For a one-factorial layout with non-normally distributed residuals
the Fligner-Wolfe test can be used.
Let there be \(k-1\)-treatment groups and one control group, then
the null hypothesis, H\(_0: \theta_i - \theta_c = 0 ~ (1 \le i \le k-1)\)
is tested against the alternative (greater),
A\(_1: \theta_i - \theta_c > 0 ~ (1 \le i \le k-1)\),
with at least one inequality being strict.
Let \(n_c\) denote the sample size of the control group,
\(N^t = \sum_{i=1}^{k-1} n_i\) the sum of all treatment
sample sizes and \(N = N^t + n_c\). The test statistic without taken
ties into account is
$$
W = \sum_{j=1}^{k-1} \sum_{i=1}^{n_i} r_{ij} -
\frac{N^t \left(N^t + 1 \right) }{2}
$$
with \(r_{ij}\) the rank of variable \(x_{ij}\).
The null hypothesis is rejected,
if \(W > W_{\alpha,m,n}\) with
\(m = N^t\) and \(n = n_c\).
In the presence of ties, the statistic is
$$
\hat{z} = \frac{W - n_c N^t / 2}{s_W},
$$
where
$$ s_W =
\frac{n_c N^t}{12 N \left(N - 1 \right)}
\sum_{j=1}^g t_j \left(t_j^2 - 1\right),
$$
with \(g\) the number of tied groups and \(t_j\)

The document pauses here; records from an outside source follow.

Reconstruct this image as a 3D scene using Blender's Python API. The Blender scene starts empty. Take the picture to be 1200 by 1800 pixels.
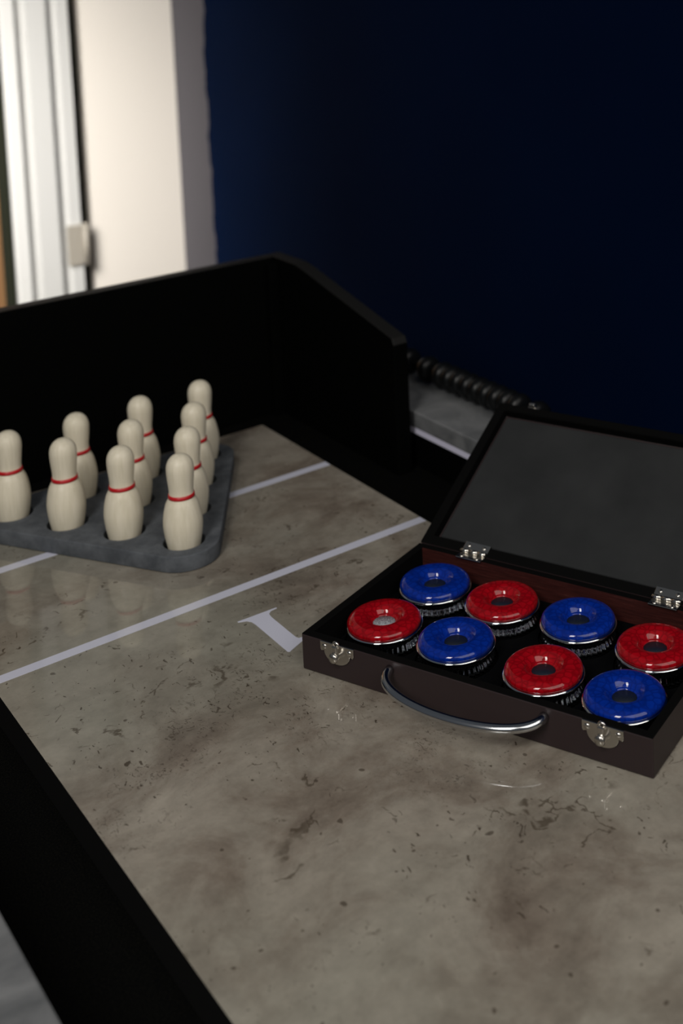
import bpy, bmesh, math, random
from mathutils import Vector, Matrix
random.seed(4)
PI = math.pi
C = bpy.context.scene.collection
S = bpy.context.scene
T = 0.80                      # height of the playing surface above the floor

# ------------------------------------------------------------------ camera
cd = bpy.data.cameras.new('camera'); cam = bpy.data.objects.new('camera', cd); C.objects.link(cam)
pitch, roll, yaw = math.radians(5.35609), math.radians(-1.76876), math.radians(39.53631)
fw = Vector((math.sin(yaw)*math.cos(pitch), math.cos(yaw)*math.cos(pitch), -math.sin(pitch)))
rt = Vector((math.cos(yaw), -math.sin(yaw), 0)); up = rt.cross(fw)
r2 = rt*math.cos(roll) + up*math.sin(roll); u2 = -rt*math.sin(roll) + up*math.cos(roll)
M = Matrix((r2, u2, -fw)).transposed().to_4x4(); M.translation = Vector((0, 0, T + .51846))
cam.matrix_world = M
cd.sensor_fit = 'VERTICAL'; cd.sensor_height = 36; cd.sensor_width = 24
cd.lens = 2232.57*36/1800
cd.shift_x = -(945.1-600)/1800; cd.shift_y = (98.15-900)/1800
cd.clip_start = .02
cd.dof.use_dof = True; cd.dof.focus_distance = .88; cd.dof.aperture_fstop = 6.2
S.camera = cam

# ------------------------------------------------------------------ light, exposure
W = bpy.data.worlds.new('world'); S.world = W; W.use_nodes = True
W.node_tree.nodes['Background'].inputs[0].default_value = (.80, .88, 1, 1)
W.node_tree.nodes['Background'].inputs[1].default_value = .07
def area(name, loc, target, sx, sy, power, col, spread=180):
    l = bpy.data.lights.new(name, 'AREA'); l.shape = 'RECTANGLE'; l.size = sx; l.size_y = sy
    l.energy = power; l.color = col; l.spread = math.radians(spread)
    o = bpy.data.objects.new(name, l); C.objects.link(o); o.location = loc
    o.rotation_euler = (Vector(target)-Vector(loc)).to_track_quat('-Z', 'Y').to_euler()
    return o
# two sashes of the window to the left behind the camera, and the daylight on the far doorway
area('window_light_upper', (-.66, .02, T+1.58), (.5, .6, T), .42, .36, 8.8, (1, .96, .90))
area('window_light_lower', (-.80, -.04, T+1.16), (.5, .6, T), .42, .36, 8.8, (1, .96, .90))
area('near_fill_light', (.62, -.62, T+1.25), (.5, .15, T), 2.0, 1.3, 16, (1, .95, .89))  # added soft fill that brightens the near table; no such lamp is known
area('hall_window_light', (-.30, 1.45, T+1.0), (.64, 2.64, T+.12), .55, .8, 5.6, (1, .955, .90), 42)
S.view_settings.view_transform = 'Standard'; S.view_settings.look = 'None'
S.view_settings.exposure = 0; S.view_settings.gamma = 1; S.view_settings.use_curve_mapping = False

# ------------------------------------------------------------------ materials
def mat(name, col, rough=.5, metal=0, spec=.5, coat=0, coat_rough=.03):
    m = bpy.data.materials.new(name); m.use_nodes = True
    b = m.node_tree.nodes['Principled BSDF']
    b.inputs['Base Color'].default_value = (*col, 1); b.inputs['Roughness'].default_value = rough
    b.inputs['Metallic'].default_value = metal; b.inputs['Specular IOR Level'].default_value = spec
    b.inputs['Coat Weight'].default_value = coat; b.inputs['Coat Roughness'].default_value = coat_rough
    return m
def nodes(m): return m.node_tree.nodes, m.node_tree.links, m.node_tree.nodes['Principled BSDF']
def tc(m, out='Object', scale=(1, 1, 1), rot=(0, 0, 0)):
    N, L, b = nodes(m); t = N.new('ShaderNodeTexCoord'); mp = N.new('ShaderNodeMapping')
    mp.inputs['Scale'].default_value = scale; mp.inputs['Rotation'].default_value = rot
    L.new(t.outputs[out], mp.inputs[0]); return mp.outputs[0]
def noise(m, vec, scale, detail=4, rough=.5, dist=0):
    N, L, b = nodes(m); n = N.new('ShaderNodeTexNoise'); n.inputs['Scale'].default_value = scale
    n.inputs['Detail'].default_value = detail; n.inputs['Roughness'].default_value = rough
    n.inputs['Distortion'].default_value = dist; L.new(vec, n.inputs['Vector']); return n.outputs['Fac']
def ramp(m, fac, stops):
    N, L, b = nodes(m); r = N.new('ShaderNodeValToRGB'); e = r.color_ramp.elements
    while len(e) < len(stops): e.new(.5)
    for k, (p, c) in enumerate(stops):
        e[k].position = p; e[k].color = (*c, 1) if hasattr(c, '__len__') else (c, c, c, 1)
    L.new(fac, r.inputs[0]); return r.outputs[0]
def mix(m, fac, a, b_, mode='MIX'):
    N, L, b = nodes(m); x = N.new('ShaderNodeMix'); x.data_type = 'RGBA'; x.blend_type = mode
    for i, v in ((0, fac), (6, a), (7, b_)):
        if isinstance(v, bpy.types.NodeSocket): L.new(v, x.inputs[i])
        elif hasattr(v, '__len__'): x.inputs[i].default_value = (*v, 1)
        else: x.inputs[i].default_value = v
    return x.outputs[2]
def mul(m, a, b_):
    N, L, b = nodes(m); x = N.new('ShaderNodeMath'); x.operation = 'MULTIPLY'
    for i, v in enumerate((a, b_)):
        if isinstance(v, bpy.types.NodeSocket): L.new(v, x.inputs[i])
        else: x.inputs[i].default_value = v
    return x.outputs[0]
def bump(m, h, strength=.2, dist=.001):
    N, L, b = nodes(m); x = N.new('ShaderNodeBump'); x.inputs['Strength'].default_value = strength
    x.inputs['Distance'].default_value = dist; L.new(h, x.inputs['Height']); L.new(x.outputs[0], b.inputs['Normal'])
def setcol(m, c):
    N, L, b = nodes(m); L.new(c, b.inputs['Base Color'])

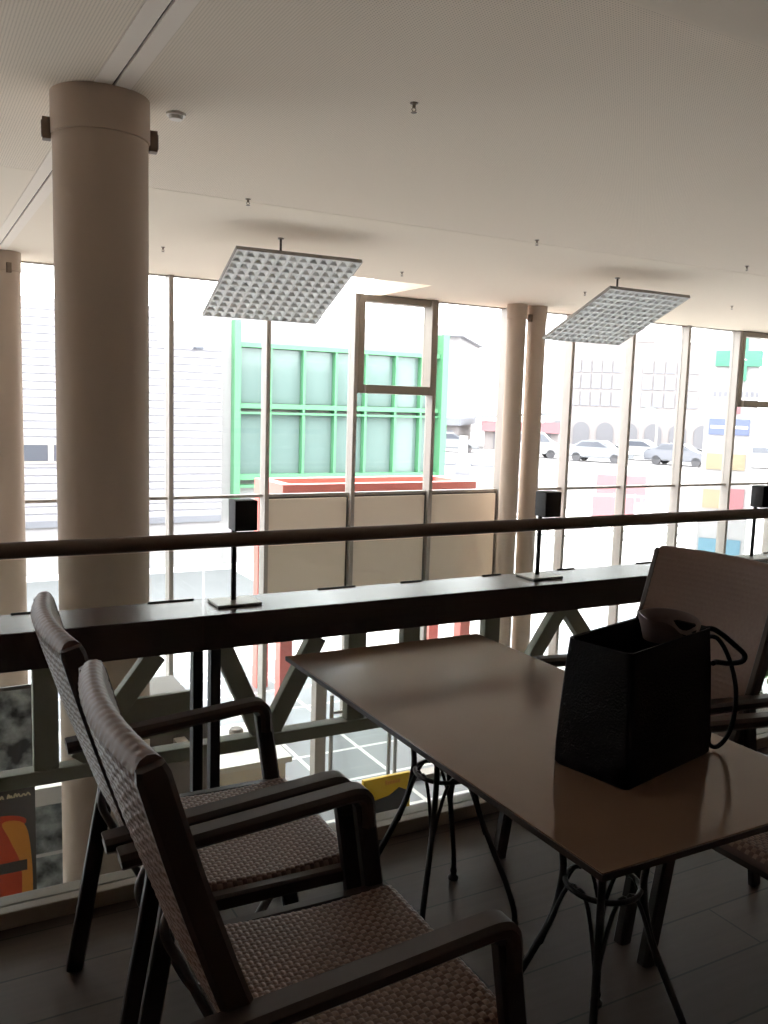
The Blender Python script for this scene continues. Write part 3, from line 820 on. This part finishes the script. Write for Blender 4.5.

the number of tied values in the \(j\)th group. The null hypothesis
is rejected, if \(\hat{z} > z_\alpha\) (as cited in EPA 2006).
If dist = Wilcoxon, then the \(p\)-values are estimated from the Wilcoxon
distribution, else the Normal distribution is used. The latter can be used,
if ties are present.